The sandwich above was as far from my experience as escargot. I wouldn’t have gotten it.  It would have been gourmet in the extreme.

That is not to say we didn’t eat a lot of salami sandwiches.  Growing up in the primarily Italian California wine country gave me the opportunity to eat a great deal of salami.  It was generally enjoyed with sourdough bread from the Sonoma French Bakery, arguably some of the finest sourdough in the world, and some wonderful aged cheddar from our local delicatessen, with a hint of mustard and all the love my mother could put into it.

I never noticed that it wasn’t up to par.

So to all food bloggers out there, and to any aspiring foodie who may find themselves looking at the ingredients list before they look at the faces around their table. Please don’t forget what the real meaning of great food is.  It’s not the ingredients.  It’s not the cost, nor the complicated French method necessary to create the sauce. It’s the love that went into the making of a dish that gives it value.

So to my good friend Judy I say again; There is absolutely nothing wrong with serving ham and salami sandwiches for dinner.  They may be more appreciated by the younger members of your clan that would a perfect Coq au Vin, they’re a lot less complicated to make and I have no doubt in my mind that when prepared in your household they are infused with all the love in the world.

Food is love.  Let us not forget that in the details.
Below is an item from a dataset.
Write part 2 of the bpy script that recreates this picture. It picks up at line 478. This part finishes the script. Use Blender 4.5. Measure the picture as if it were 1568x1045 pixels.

Salami Sandwich With Tomatoes and Parmesan - and Thoughts on Being a Food Blogger.
 
Prep time
Total time
 
Author:
Serves: 1 sandwich
Ingredients
  • 2 slices sweet French bread or San Francisco or Sonoma sourdough bread
  • 1 Tbsp spicy brown mustard
  • 8 to 10 slices Italian dry salami
  • 3 slices ripe Roma tomato
  • 2 or 3 Romaine leaves, torn to fit bread
  • 1/8 ounce aged Parmesan cheese, shaved
  • 2 to 3 grinds black pepper
Method
  1. Assemble in order of ingredients. Consume mass quantities with friends, family or Parental Units. May be served with iced tea, your favorite Rose, Soda, Beer or whatever else turns you on.
  2. Share and enjoy

What I would have done Differently had I thought of it at the time:

Name it.  Add pickles, onions, change out the cheese, bread, salami or any other ingredient.  Serve warm, cold or room temp.  Masticate only. Do not bend, fold, staple or mutilate. Your results may vary.